Here, the Commonwealth Court was correct in holding that appellant's complaint was deficient on its face. In that court's view, the appellant incorrectly characterized section 2402(d) of the Administrative Code when he interpreted it to mean that office space outside of Harrisburg may never be rented when there is adequate room within the capitol buildings. In interpreting the statute, the Commonwealth Court stated:

"The `properly and adequately . . . accommodated in the Capitol buildings' condition [in Section 2402(d)] refers to leases for office space within Harrisburg. Office space located in other municipalities of the Commonwealth, for example, New Castle and Lewistown, are legitimatized by that portion of Section 2402(d) which includes the language `in all cases'. It is obvious that the Legislature intended the distinction between sites in the Capital City and locations beyond when it specifically provided so by inserting two different clauses, one referring to accommodations `within' and one to cover `any city or place outside the capitol'. Section 2402(d), as we view it, anticipates, and thus provides for two distinct situations wherein office facilities are to be located. The first clause refers to department space within Harrisburg as a `central office' while the second clause deals with `branch offices' of the various governmental departments."

Gekas v. Shapp, 17 Pa.Cmwlth. 118, 121, 330 A.2d 893, 895 (1975).

*7 In applying its interpretation of Section 2402(d) to the instant case, the Commonwealth Court looked to Section 220 of the Administrative Code which provides:

"Departmental offices Each administrative department, and each independent administrative board and commission, shall maintain a central office at Harrisburg, in rooms assigned to it by the Governor.

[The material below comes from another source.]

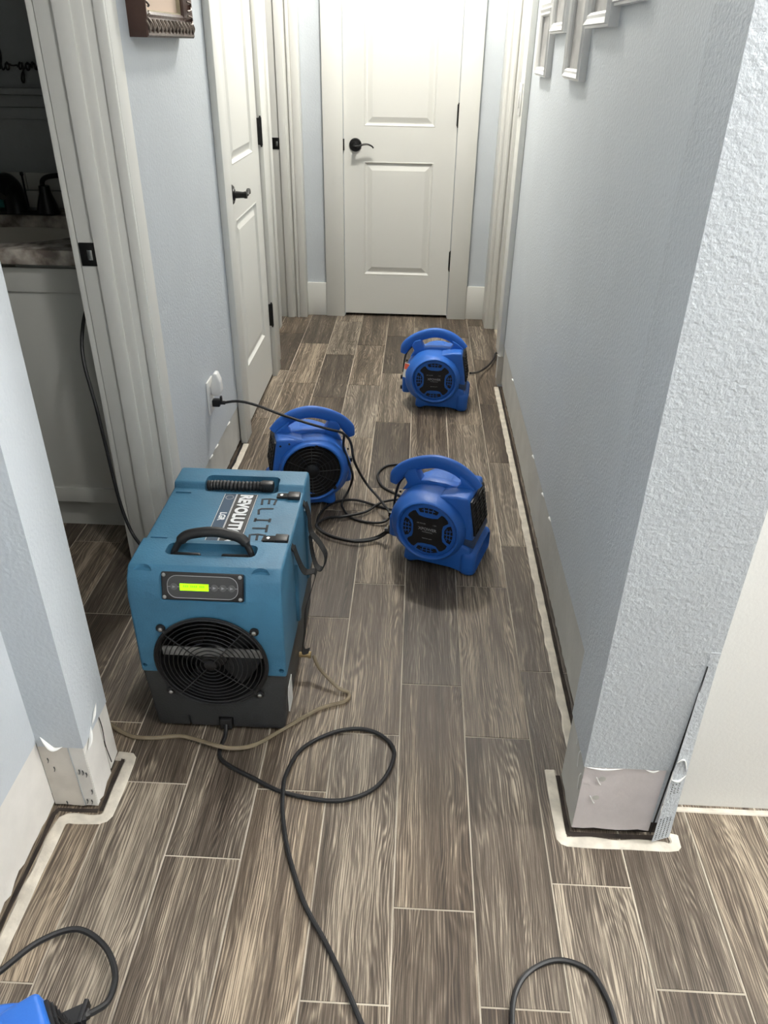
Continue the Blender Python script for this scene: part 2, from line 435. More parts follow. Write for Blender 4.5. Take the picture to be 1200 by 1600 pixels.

The head of any department, or any independent administrative board or commission, may, with the approval of the Governor, establish and maintain, at places other than Harrisburg, branch offices for the conduct of any one or more functions of such department, board, or commission, or of any departmental administrative or advisory board or commission in such department."

Act of April 9, 1929, P.L. 177, Art. II, § 220, as amended, 71 P.S. § 80. The Commonwealth Court concluded that the contemplated moves were valid under this provision.

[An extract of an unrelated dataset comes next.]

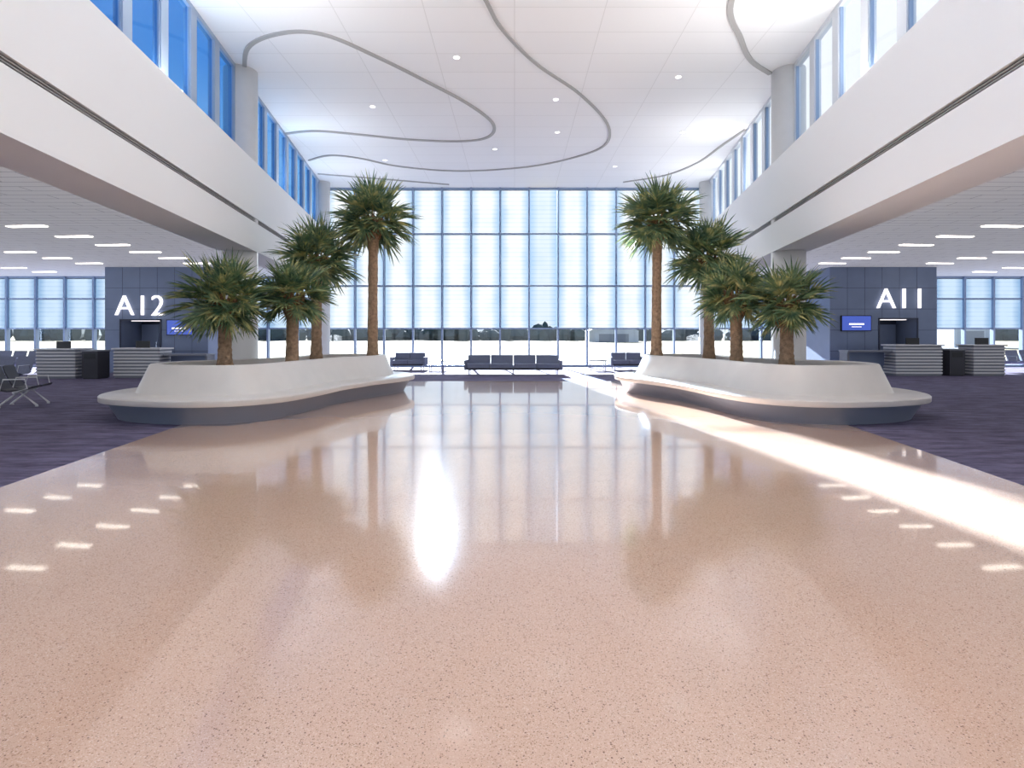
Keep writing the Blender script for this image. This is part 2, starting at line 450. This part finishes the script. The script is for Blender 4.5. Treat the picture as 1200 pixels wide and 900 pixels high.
def bin_(x, y):
    b = MB()
    b.box(-.28, .28, -.28, .28, .03, .95, M_fabd); b.box(-.3, .3, -.3, .3, .95, 1.0, M_slatd)
    b.box(-.25, .25, -.25, .25, 0, .03, M_black); b.box(-.2, .2, -.285, -.28, .7, .88, M_black)
    b.obj('waste_bin', loc=(x, y, 0), bevel=.012)
bin_(-14.72, 19.2); bin_(16.4, 20.5)

# ------------------------------------------------------------ planters
outl = [(-7.95, 10.75), (-7.6, 9.95), (-6.85, 9.45), (-5.8, 9.2), (-4.9, 9.3), (-4.25, 9.85), (-3.95, 10.8), (-3.75, 12.0), (-3.4, 13.1), (-2.92, 14.1), (-2.75, 15.0),
        (-3.1, 15.9), (-4.0, 16.5), (-5.2, 16.5), (-6.1, 15.9), (-6.4, 14.8), (-6.4, 13.7), (-6.9, 12.95), (-7.6, 12.3), (-7.95, 11.6)]
prof = [(.30, .0), (.14, .30), (.10, .33), (.01, .335), (0, .35), (0, .43), (.02, .45), (.52, .455), (.56, .47), (.78, .98), (.80, 1.0), (.93, 1.0), (.95, .98), (.95, .86)]
def planter(s):
    c = catmull([(x, y) for x, y in outl], 10, True)
    n = len(c); nr = []
    for i in range(n):
        t = (c[(i+1) % n]-c[i-1]).normalized(); nr.append(Vector((-t.y, t.x)))
    b = MB(); vs = []
    for d, z in prof:
        ring = [c[i]+nr[i]*d for i in range(n)]
        if d > .3:
            for _ in range(10): ring = [(ring[i-1]+ring[i]*2+ring[(i+1) % n])/4 for i in range(n)]
        vs += [(-s*p.x, p.y, z) for p in ring]
    o = len(prof)
    def fr(a, e): return [(j*n+i, j*n+(i+1) % n, (j+1)*n+(i+1) % n, (j+1)*n+i) for j in range(a, e) for i in range(n)]
    b.add(vs, fr(0, 2), M_base)
    for f in fr(2, o-1): b.f.append(list(f)); b.mi.append(b.m(M_solid))
    b.f.append([(o-1)*n+i for i in range(n)]); b.mi.append(b.m(M_soil))
    ob = b.obj('planter_bench', smooth=True)
    bm = bmesh.new(); bm.from_mesh(ob.data); bmesh.ops.recalc_face_normals(bm, faces=bm.faces)
    bm.to_mesh(ob.data); bm.free()
    ob.data.polygons[len(ob.data.polygons)-1].use_smooth = False
    md = ob.modifiers.new('es', 'EDGE_SPLIT'); md.split_angle = math.radians(38)
planter(-1) ; planter(1)

# ------------------------------------------------------------ palms
def palm(x, y, zc, R, nf=30, seed=0, lean=0.0):
    rnd = random.Random(seed); b = MB()
    z0 = .86; H = zc-z0
    pts = []; rr = []
    k = 26
    for i in range(k+1):
        t = i/k
        pts.append((x+lean*t*t, y, z0+.002+t*(H-.05)))
        r = .125+.05*math.exp(-t*9)+(.05*max(0, (t-.75)/.25))
        rr.append(r*(1+.06*(i % 2)+rnd.uniform(-.04, .04)))
    b.tube(pts, rr, M_trunk, 14)
    cx = x+lean
    for i in range(26):
        a = i*2.399; zz = zc-.55+.45*(i/26)
        d = Vector((math.cos(a), math.sin(a), 0)); p0 = Vector((cx, y, zz))+d*.12
        b.tube([p0, p0+d*.07+Vector((0, 0, .12)), p0+d*.13+Vector((0, 0, .26))], [.055, .04, .02], M_boot, 6)
    for i in range(nf):
        az = i*2.39996+rnd.uniform(-.25, .25); u = (i+.5)/nf
        el = math.radians(86-140*u**.9+rnd.uniform(-9, 9))
        h = Vector((math.cos(az), math.sin(az), 0)); d = (h*math.cos(el)+Vector((0, 0, math.sin(el)))).normalized()
        L = R*rnd.uniform(.85, 1.1)*(1 if u < .8 else .9)
        p = Vector((cx, y, zc-.1+.1*(1-u)))+h*.08; pl = L*.48; seg = 5; path = [p.copy()]
        for q in range(seg):
            p = p+d*(pl/seg); d = (d+Vector((0, 0, -.045))).normalized(); path.append(p.copy())
        b.tube(path, [.016, .014, .012, .011, .01, .008], M_pet, 5, cap=False)
        t = d; sv = t.cross(Vector((0, 0, 1)))
        if sv.length < .05: sv = Vector((1, 0, 0))
        sv.normalize()
        sv = (Matrix.Rotation(rnd.uniform(-.7, .7), 3, t) @ sv).normalized()
        nv = sv.cross(t).normalized()
        nl = 25
        for j in range(nl):
            f = (j/(nl-1))*2-1; th = f*math.radians(100)
            st = path[-1]-t*(.22*L*abs(f)**1.3)*.9
            ld = (t*math.cos(th)+sv*math.sin(th)+nv*(.3*abs(f)+rnd.uniform(-.1, .1))).normalized()
            ll = L*.56*(1-.25*abs(f)**2)*rnd.uniform(.88, 1.12)
            wv = ld.cross(nv)
            if wv.length < .05: wv = sv.copy()
            wv.normalize()
            wv = (wv*.8+nv*.6*(1 if j % 2 else -1)).normalized()
            q = st.copy(); dd = ld.copy(); vs = []; W = .021*R/1.1+.004
            for sg, wd in enumerate((.45, 1.0, .85, .5, .05)):
                vs += [q-wv*W*wd, q+wv*W*wd]
                q = q+dd*(ll/4); dd = (dd+Vector((0, 0, -.05-.04*sg))).normalized()
            b.add(vs, [(a*2, a*2+1, a*2+3, a*2+2) for a in range(4)], M_leaf)
    return b.obj('palm_tree', smooth=True)
palm(-6.1, 11.5, 2.3, 1.08, 40, 1)
palm(-5.05, 12.4, 2.45, .95, 36, 2, .03)
palm(-5.3, 14.6, 3.6, 1.15, 42, 3, .05)
palm(-3.87, 14.9, 4.7, 1.25, 44, 4, .02)
palm(5.73, 11.5, 2.25, .95, 38, 5)
palm(5.08, 12.5, 2.5, .98, 36, 6, -.03)
palm(5.2, 14.6, 3.65, 1.15, 42, 7, -.05)
palm(3.87, 14.9, 4.7, 1.25, 44, 8, .03)

# ------------------------------------------------------------ seating
def sofa(x, y, w, n, rot=0):
    b = MB(); D = .8
    b.box(-w/2, w/2, -D/2, D/2, .2, .27, M_fabd)
    cw = w/n
    for i in range(n):
        a = -w/2+i*cw
        b.box(a+.012, a+cw-.012, -D/2-.02, D/2-.2, .27, .43, M_fab)
        b.box(a+.012, a+cw-.012, D/2-.22, D/2, .3, .74, M_fab)
    for s in (-1, 1):
        xa, xb = sorted((s*w/2, s*(w/2+.1))); b.box(xa, xb, -D/2, D/2, .2, .56, M_fab)
    for i in range(n//2+1):
        xx = -w/2+.08+(w-.16)*i/(n//2)
        for yy in (-D/2+.06, D/2-.06): b.box(xx-.02, xx+.02, yy-.02, yy+.02, 0, .2, M_chrome)
        b.box(xx-.015, xx+.015, -D/2+.06, D/2-.06, .17, .2, M_chrome)
    b.obj('lounge_sofa', bevel=.02, loc=(x, y, 0), rotz=rot)
sofa(-.05, 20.9, 3.5, 4)
sofa(-4.55, 23.6, 1.3, 2); sofa(4.85, 23.6, 1.3, 2)
def coffee_table(x, y):
    b = MB(); b.box(-.35, .35, -.3, .3, .4, .44, M_fabd)
    for sx in (-1, 1):
        for sy in (-1, 1): b.box(sx*.3-.015, sx*.3+.015, sy*.25-.015, sy*.25+.015, 0, .4, M_chrome)
    b.obj('side_table', loc=(x, y, 0))
coffee_table(-3.3, 23.4); coffee_table(3.55, 23.4)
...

It is clear that the Division of Vital Statistics and the Bureau of Liquid Fuels Tax and the Bureau of Cigarette and Beverage Taxes are not Departments, Boards or Commissions under either Section 2402(d) or Section 220 of the Administrative Code. The appellees are not contracting to move the central offices of the Departments of Health or Revenue from the capitol buildings which would require a factual inquiry into whether these could be "properly and adequately accommodated therein. Rather, "Divisions" and "Bureaus" are branches of their respective departments because they "conduct. . . any one or more functions of such department. . . ."

Since branch offices under the second clause of Section 2402(d) may be established without regard to the availability of office space within the capitol buildings, the *8 appellant has failed to state a cause of action. Therefore, the preliminary objections are sustained, and the decision of the Commonwealth Court is affirmed.

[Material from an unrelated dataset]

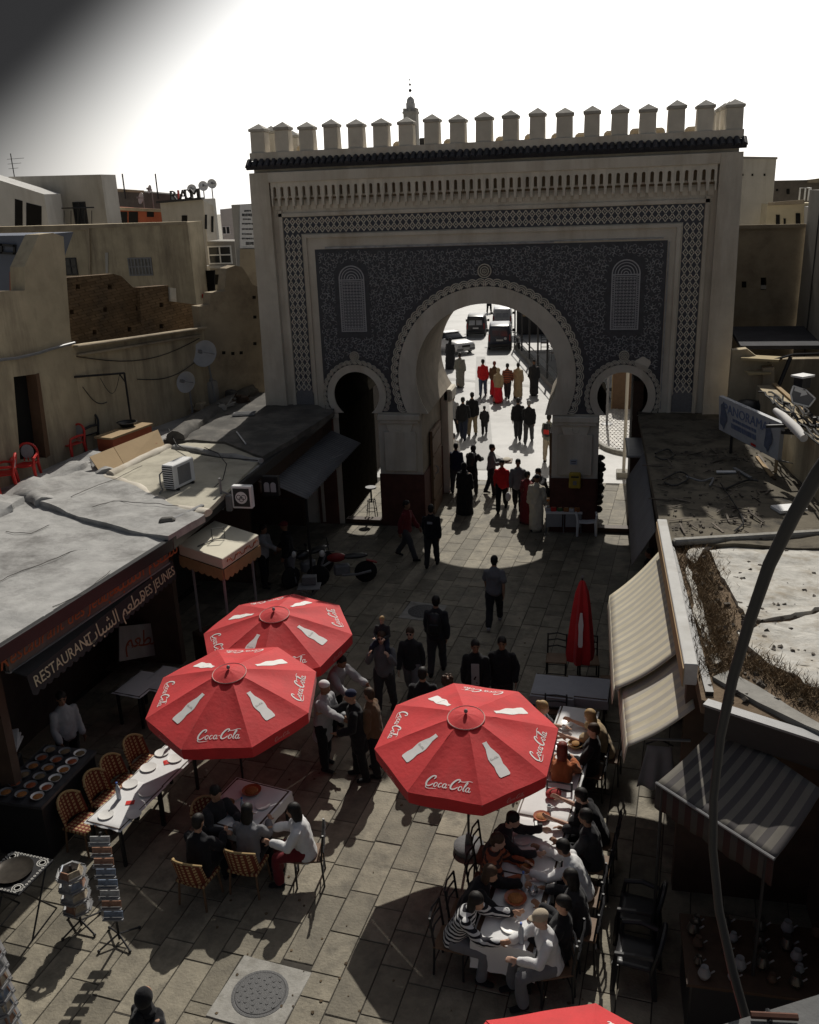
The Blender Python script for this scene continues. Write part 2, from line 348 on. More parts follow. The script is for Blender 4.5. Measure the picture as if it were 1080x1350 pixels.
keep.sort(key=lambda t: (hid(t[0]) or not sees(t[0]), (t[0] - CAM).length))
um = MB(); um.box((0, 0, -0.03), (1, 1, 0.06)); ume = um.mesh('paving_stone', STONE, bevel=0.008)
rest = MB()
for n, (c, L, w) in enumerate(keep):
    tl = (RND.uniform(-.004, .004), RND.uniform(-.004, .004)); dz = RND.uniform(-0.004, 0.004)
    if n < 296:
        inst('paving_stone', ume, paving, (c.x, c.y, dz), (tl[0], tl[1], -GA + RND.uniform(-.004, .004)), (w - 0.014, L - 0.014, 1))
    else:
        rest.box((c.x, c.y, dz - 0.03), (w - 0.014, L - 0.014, 0.06), -GA)
o = rest.build('far_paving_stones', STONE, paving); o['kind'] = 'stuff'
for p, r, s in mh:                              # manhole covers set in pale slabs, part of the street
    sl = MB(); sl.box((p.x, p.y, -0.03), (s, s, 0.068), -GA - R(2)); a = sl.build('manhole_slab', CONC, paving, bevel=0.008)
    cv = MB(); cv.lathe([(r + 0.03, 0.0), (r + 0.03, 0.008), (r, 0.009), (r - 0.01, 0.006), (r - 0.02, 0.012), (0.03, 0.013)], 36, (p.x, p.y, 0))
    for k in range(40):
        a1 = k * 2.4; q = r * 0.9 * math.sqrt(k / 40); cv.box((p.x + q * math.cos(a1), p.y + q * math.sin(a1), 0.014), (0.03, 0.03, 0.008), a1)
    cv.build('manhole_cover', IRON, paving)

# street beyond the gate
rd = MB(); rd.box((-10, 46, -0.03), (60, 82.4, 0.06)); road = struct('road', rd, ROAD)
BEAMW = mat('dirty_white_board', (0.46, 0.455, 0.44), 0.7, 0.12, 2.5, stain=(0.3, 0.28, 0.25), stain_scale=2, stain_amt=0.5)
def sheet(pix, z, m, name, parent=None, th=0.012):
    pts = [gz(x, y, z) for x, y in pix]; b = MB(); b.prism([(p.x, p.y) for p in pts], lambda u, v, h: Vector((u, v, h)), z - th, z)
    return b.build(name, m, parent)
sheet([(628, 470), (640, 470), (652, 620), (622, 620)], 0.004, PATCH, 'road_patch', road)
sheet([(604, 604), (640, 592), (668, 606), (646, 618), (610, 620)], 0.0115, PATCH, 'road_patch', road)
sheet([(583, 633), (730, 636), (730, 641), (583, 638)], 0.008, CONC, 'gutter_strip', road)
sheet([(580, 497), (706, 508), (706, 511), (580, 500)], 0.006, PATCH, 'road_patch', road)
# cobbled island seen through the right-hand arch, with its kerb
cb = MB(); cnt = 0
for j in range(26):
    for i in range(34):
        x = 2.3 + i * 0.15 + (j % 2) * 0.07; y = 9.3 + j * 0.30 + RND.uniform(-.02, .02)
        cb.box((x, y, 0.012), (0.135 * RND.uniform(.8, 1), 0.27 * RND.uniform(.85, 1), 0.05), RND.uniform(-.1, .1), (0.9, 0.93))
tag(cb.build('cobbles', COBBLE), kind='structure')
kb = MB()
kp = [gz(x, y) for x, y in [(770, 570), (790, 588), (800, 594), (812, 598), (832, 602), (850, 602)]]
for a, b_ in zip(kp[:-1], kp[1:]): kb.bar(a + Vector((0, 0, .08)), b_ + Vector((0, 0, .08)), 0.18, 0.16)
struct('kerb', kb, CONC, bevel=0.015)
# ---------------------------------------------------------------- the gate
gate = thing('city_gate', 'tall crenellated plaster gate with three horseshoe arches and dark tiled panel across the street', 'gate')
T = 4.3; ZC, RO = 4.6, 2.0; SX, SZC, SR = 3.78, 4.03, 0.68
def horseshoe(cx, zc, r, jamb, zs, flip=False, n=24):
    """arch opening from the ground: left jamb up, over and down the right jamb"""
    a = math.degrees(math.asin((zs - zc) / r)); pts = [(cx - jamb, 0), (cx - jamb, zs)]
    pts += arc(cx, zc, r, 180 - a, a, n); return pts + [(cx + jamb, zs), (cx + jamb, 0)]
outl = [(-6.35, 0)] + horseshoe(-SX, SZC, SR, 0.60, 3.5) + horseshoe(0, ZC, RO, 1.88, 3.5, n=40) + horseshoe(SX, SZC, SR, 0.60, 3.5) + [(6.35, 0), (6.35, 10.7), (-6.35, 10.7)]
w = MB(); w.prism(outl, lambda u, v, h: Vector((u, h, v)), 0.0, T); wo = w.build('wall', CREAM, gate)
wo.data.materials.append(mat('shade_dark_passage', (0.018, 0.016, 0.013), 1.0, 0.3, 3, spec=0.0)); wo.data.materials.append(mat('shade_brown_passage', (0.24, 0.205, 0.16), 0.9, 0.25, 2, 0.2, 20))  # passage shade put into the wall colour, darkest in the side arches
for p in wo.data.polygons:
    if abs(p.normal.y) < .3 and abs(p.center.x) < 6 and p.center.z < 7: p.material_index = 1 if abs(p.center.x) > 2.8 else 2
for sx in (-1, 1): b = MB(); b.box((sx * 3.78, .16, .07), (1.18, .30, .15)); b.build('sill', WOOD, gate, bevel=.01)
b = MB(); b.box((4.22, 1.3, 2.2), (.28, 1.9, 4.4)); b.build('door_leaf', WOOD, gate)
for sx in (-1, 1):                               # outer pilasters, slightly battered
    b = MB(); po = [(5.90, 0), (6.62, 0), (6.44, 10.2), (5.90, 10.2)]
    b.prism([(sx * u, v) for u, v in po], lambda u, v, h: Vector((u, h, v)), -0.16, T + 0.1); b.build('pilaster', CREAM, gate)
    b = MB(); b.box((sx * 5.68, -0.03, 4.6), (0.10, 0.062, 9.2)); b.box((sx * 5.02, -0.03, 4.3), (0.10, 0.062, 8.5)); b.build('moulding', CREAM, gate)
b = MB(); b.box((0, -0.03, 9.08), (11.46, 0.062, 0.09)); b.box((0, -0.03, 8.50), (9.94, 0.062, 0.09)); b.build('moulding', CREAM, gate)
b = MB(); b.box((0, -0.10, 10.07), (11.8, 0.22, 0.26)); b.build('cornice', CREAM, gate, bevel=0.01)
# blind arcade under the cornice: each little arch is one piece
NB = 56; P = 11.7 / NB; br = MB()
ring = [(-P / 2, 0.62), (-P / 2, 0.0), (-P / 2 + .035, 0.0), (-P / 2 + .035, 0.20), (-P / 2 + .06, 0.22)] + arc(0, 0.46, P / 2 - .06, 180, 0, 8) + [(P / 2 - .06, 0.22), (P / 2 - .035, 0.20), (P / 2 - .035, 0.0), (P / 2, 0.0), (P / 2, 0.62)]
br.prism(ring, lambda u, v, h: Vector((u, h, v)), -0.16, 0.0); bme = br.mesh('blind_arch', CREAM2)
kb_ = MB(); kb_.box((0, -0.015, 0.10), (P - .075, 0.032, 0.20)); kme = kb_.mesh('blind_panel', CREAM2)
for k in range(NB):
    x = -5.85 + P * (k + .5); inst('blind_arch', bme, gate, (x, -0.002, 9.32)); inst('blind_panel', kme, gate, (x, -0.002, 9.22))
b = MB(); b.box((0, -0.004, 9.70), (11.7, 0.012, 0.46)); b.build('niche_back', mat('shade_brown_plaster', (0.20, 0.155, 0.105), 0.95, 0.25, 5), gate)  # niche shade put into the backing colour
b = MB(); b.box((0, -0.03, 9.55), (11.7, 0.05, 0.05)); b.build('moulding', CREAM, gate)
# parapet, tiled drip course, merlons
b = MB(); b.box((0, T / 2, 10.62), (12.86, T + 0.06, 0.20)); b.build('parapet', CREAM, gate, bevel=0.01)
b = MB(); b.box((0, -0.09, 10.39), (13.0, 0.26, 0.09), Matrix.Rotation(R(36), 3, 'X')); b.build('tile_bed', ROOFTILE, gate)
tm = MB(); tm.loft([[Vector((0.072 * s * math.cos(PI * k / 6), y, z + 0.075 * s * math.sin(PI * k / 6))) for k in range(7)] for y, z, s in ((-0.15, 0.0, 1.08), (0.14, 0.0, 0.96))]); tme = tm.mesh('roof_tile', ROOFTILE)
for k in range(74): inst('roof_tile', tme, gate, (-6.44 + k * 0.1765, -0.12, 10.43), (R(36) + RND.uniform(-.05, .05), RND.uniform(-.06, .06), RND.uniform(-.05, .05)))
mm = MB(); mm.box((0, 0, 0.27), (0.41, 0.42, 0.56), None, (0.95, 0.95)); mme = mm.mesh('merlon', CREAM2, bevel=0.02)
cm = MB(); cm.add([(-.25, -.25, 0), (.25, -.25, 0), (.25, .25, 0), (-.25, .25, 0), (-.26, -.26, .07), (.26, -.26, .07), (.26, .26, .07), (-.26, .26, .07), (0, 0, .22)],
                  [(3, 2, 1, 0), (0, 1, 5, 4), (1, 2, 6, 5), (2, 3, 7, 6), (3, 0, 4, 7), (4, 5, 8), (5, 6, 8), (6, 7, 8), (7, 4, 8)]); cme = cm.mesh('merlon_cap', mat('weathered_cap', (0.40, 0.38, 0.34), 0.9, 0.2, 4, 0.3, 25, rnd=0.12))
cav = MB(); cav.prism(arc(0, 0, 0.12, 0, 90, 6) + [(0.12, 0.12)], lambda u, v, h: Vector((u, h, v)), -.2, .2)
def merlon(x, y, rz=0):
    z0 = 10.70 + RND.uniform(-.02, .02); a = inst('merlon', mme, gate, (x, y, z0), (0, 0, rz + RND.uniform(-.03, .03)), (RND.uniform(.96, 1.04), 1, RND.uniform(.97, 1.04)))
    c = inst('merlon_cap', cme, a, (0, 0, 0.545), (0, 0, RND.uniform(-.03, .03)), (.88, .9, .95))
for k in range(19): merlon(-6.19 + k * 12.38 / 18, 0.24)
for k in range(1, 5):
    for sx in (-6.17, 6.17): merlon(sx, 0.24 + k * 0.95)
for k in range(18): merlon(-6.17 + k * 12.34 / 17 + .02, T - 0.12) if k in (0, 17) else None
b = None                                          # low rubble heads showing in the gaps behind
for k in range(17):
    if k in (0, 4, 6, 8): continue
    b = MB(); b.box((-5.8 + k * .688 + RND.uniform(-.1, .1), 0.95 + RND.uniform(-.1, .2), 10.78), (RND.uniform(.3, .5), .4, RND.uniform(.14, .3)), RND.uniform(-.2, .2), (.7, .7)); b.build('coping_stone', OCHRE2, gate, bevel=0.05)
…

Parties to bear own costs.

NOTES

[1] Jurisdiction of this Court is based upon the Act of July 31, 1970, P.L. 673, No. 223, Art. II, § 203, 17 P.S. § 211.203, which provides that "[t]he Supreme Court shall have exclusive jurisdiction of appeals from all final orders of the Commonwealth Court entered in any matter which was originally commenced in said court and which does not constitute an appeal from another court, an administrative agency or a justice of the peace."

[2] Because of our disposition, we need not reach appellees' other objections.